Macah adat pati nyawa artinya membuka adat bahwa yang melakukan pembunuhan mengganti nyawa yang sudah dibunuhn ya kepada waris secara adat. Hukuman menggunakan Hukum adat Dayak Kanayatn dengan membayar siam raga nyawa berupa siam jampa bertutup pahar dengan Uba'atn-uba'atnnya.
Dulu sebelum pertemuan tokoh adat Dayak di Tumbang Anoi tahun 1894, Hukumnya nyawa dibayar nyawa. Sejak pertemuan tokoh adat seperti yang dimaksud diatas hukumannya berubah dengan adat.
Siapa yang mengadakan hukum adat pati nyawa pada tanggal 29 Januari 2024 tersebut? Tentu saja Dewan Adat Dayak DKI Jakarta. Pengurus DAD DKI Jakarta yang mempertemukan baik keluarga Korban(Dayak) maupun keluarga pembunuh. Menetapkan hari, tempat serta besaran hukuman. Dengan adanya macah adat pati nyawa maka pihak keluarga besar korban menjadi tenang. Dari unsur adat telah terpenuhi. Tidak ada dendam dan sakit hati. Bukan karena nilai uangnya tetapi adatnya telah terpenuhi.

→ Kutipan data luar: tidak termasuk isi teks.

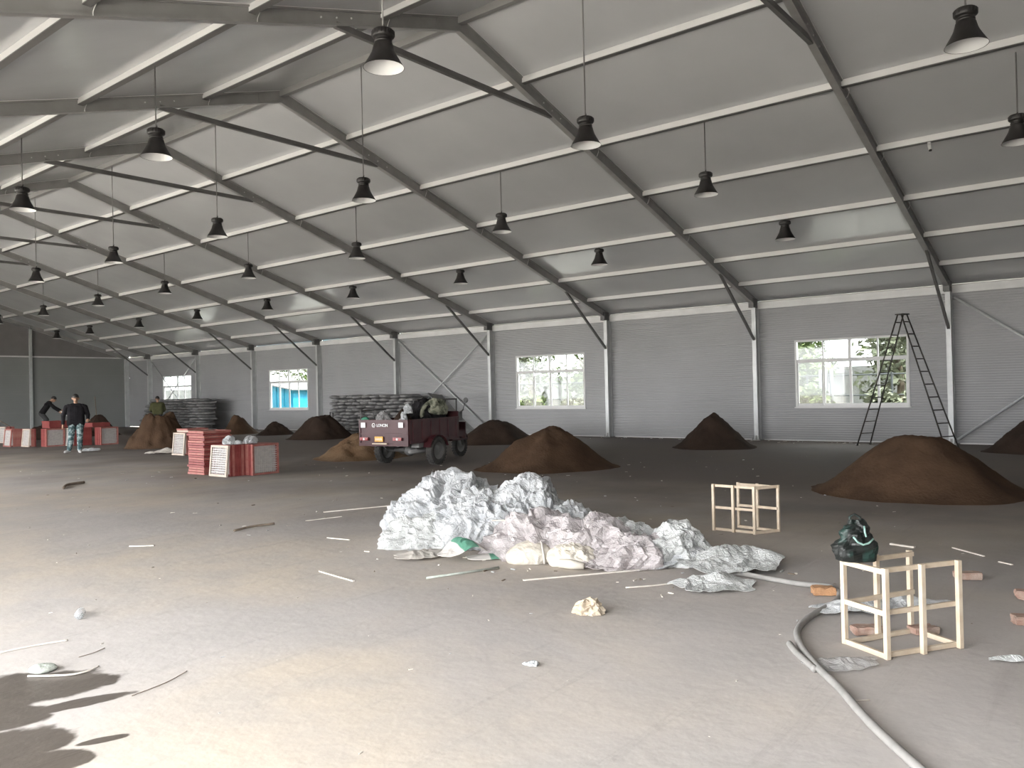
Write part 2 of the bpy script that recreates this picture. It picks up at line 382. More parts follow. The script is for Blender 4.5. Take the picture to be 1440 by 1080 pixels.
# ------------------------------------------------------------------ walls
wall_r = tag(link('wall_right', None), 'long pale wall of horizontal ribbed panels with windows', kind='structure')
ZS = [.02, .94, 1.87, 2.81, 3.95]
GAP = .005
def panel_run(parent, x0, x1, ya, yb, mname, holes, name='wall_panel', zs=ZS):
    for i in range(len(zs) - 1):
        segs = [(ya, yb)]
        for (ha, hb, hz0, hz1) in holes:
            if hz0 < zs[i + 1] - .05 and hz1 > zs[i] + .05:
                ns = []
                for (s0, s1) in segs:
                    if hb <= s0 or ha >= s1: ns.append((s0, s1)); continue
                    if ha > s0: ns.append((s0, ha))
                    if hb < s1: ns.append((hb, s1))
                segs = ns
        for (s0, s1) in segs:
            MB().box((x0, s0 + GAP, zs[i] + GAP), (x1, s1 - GAP, zs[i + 1] - GAP)).obj(name, mname, parent)
WINH = [(y - 1.475, y + 1.475, .94, 2.81) for y in WINY]
for (ya, yb) in BAYS:
    panel_run(wall_r, XW, XW + .08, ya, yb, 'wall_panel', WINH)
# thin backing so that the joints read as dark lines, not daylight (behind the panels, with the same window holes)
bk = MB()
ys = [YB]
for h in WINH: bk.box((XW + .08, ys[-1], .05), (XW + .09, h[0], 4.0)); bk.box((XW + .08, h[0], .05), (XW + .09, h[1], .94)); bk.box((XW + .08, h[0], 2.81), (XW + .09, h[1], 4.0)); ys.append(h[1])
bk.box((XW + .08, ys[-1], .05), (XW + .09, YG, 4.0)); bk.obj('wall_backing', 'steel', wall_r)
for (ya, yb) in BAYS[2:]:
    b = MB().box((XW - .10, ya + .07, 3.77), (XW - .005, yb - .07, 3.96)); b.box((XW - .115, ya + .07, 3.86), (XW - .1, yb - .07, 3.87)); b.obj('eave_beam', 'white_trim', wall_r)
for y0b, y1b in ((FY[3], FY[4]), (FY[0] - 5, FY[0]), (FY[7], FY[8])):
    xm = XW - .11
    MB().tube([(xm, y1b - .12, 3.66), (xm, y0b + .12, .12)], .028, 8).obj('brace_rod', 'alu', wall_r, True)
    MB().tube([(xm - .06, y0b + .12, 3.66), (xm - .06, y1b - .12, .12)], .028, 8).obj('brace_rod', 'alu', wall_r, True)
MB().box((XW - .02, FY[0] - 5, .0), (XW + .0, FY[8], .026)).obj('base_strip', 'white_trim', wall_r)

wall_l = tag(link('wall_left', None), 'long pale panel wall with open bays on the entrance side', kind='structure')
for (ya, yb) in BAYS:
    if any(abs(ya - d[0]) < .1 for d in DOORS):
        MB().box((-XW - .08, ya, 3.7), (-XW, yb, 4.0)).obj('fascia_panel', 'wall_panel', wall_l)
        continue
    MB().box((-XW - .08, ya, .0), (-XW, yb, 4.0)).obj('wall_panel', 'wall_panel', wall_l)
wall_n = tag(link('wall_near', None), 'panel gable wall behind the viewpoint', kind='structure')
def gable_poly(): return [(-XW, 0), (XW, 0), (XW, zl(XW) + .1), (0, HR + .15), (-XW, zl(XW) + .1)]
MB().prism(gable_poly(), YB - .06, YB).obj('wall_panel', 'gable_panel', wall_n)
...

DAD di DKI Jakarta telah terbentuk sudah cukup lama. Mengingat sebaran suku bangsa Dayak di DKI Jakarta dan sekitarnya kurang lebih 20 ribu orang dari seluruh Kalimantan. Ada banyak yang sudah dilakukan oleh DAD DKI Jakarta untuk warga Dayak berkaitan dengan hukum adat.
Macah Adat Pati Nyawa ini dihadiri oleh perwakilan DAD DKI Jakarta(sekretaris DAD DKI Jakarta Lawadi Nusah,S.Pd. Timanggong Jailim, S.Pd dan kepala Kantor MADN Timotius Sipur MA ), perwakilan Bakormad (Yohanes Abay) , perwakilan Keluarga korban, perwakilan dari tersangka dan perwakilan dari Densus 88 serta perwakilan Warga Dayak yang mukim di DKI Jakarta dan sekitarnya.
Dalam rangkaian acara Macah Adat Pati Nyawa dari kedua belah pihak baik keluarga Korban maupun keluarga tersangka berkesempatan untuk menyampaikan unek-uneknya. Mereka saling memaafkan dan mengampuni. Sebab tidak ada yang menginginkan untuk jadi korban dan menjadi tersangka. Semua sudah terjadi tinggal bagaimana menyikapi kehidupan ke depan tanpa ada yang terluka. Semua akhirnya ada muaranya. Diatas aturan bahkan hukum, maka kasih yang dikedepankan itulah manusia Dayak.
Hukum adat sudah terlaksana, namun hukum negara bagi pelaku tetap berjalan bahkan bagi pemilik senjata api. Hingga sekarang ini masih dalam persidangan. Apakah dimungkinkan hukum adat ini menjadi pertimbangan hakim dalam memutus? Tentu saja sangat mungkin. Menurut Jelani Christo SH,MH: " "Hukum adat yang sudah dilaksanakan sangat memungkinkan jadi bahan pertimbangan untuk memutuskan perkara. Mengingat Hukum adat macah pati Nyawa ini bukan main-main".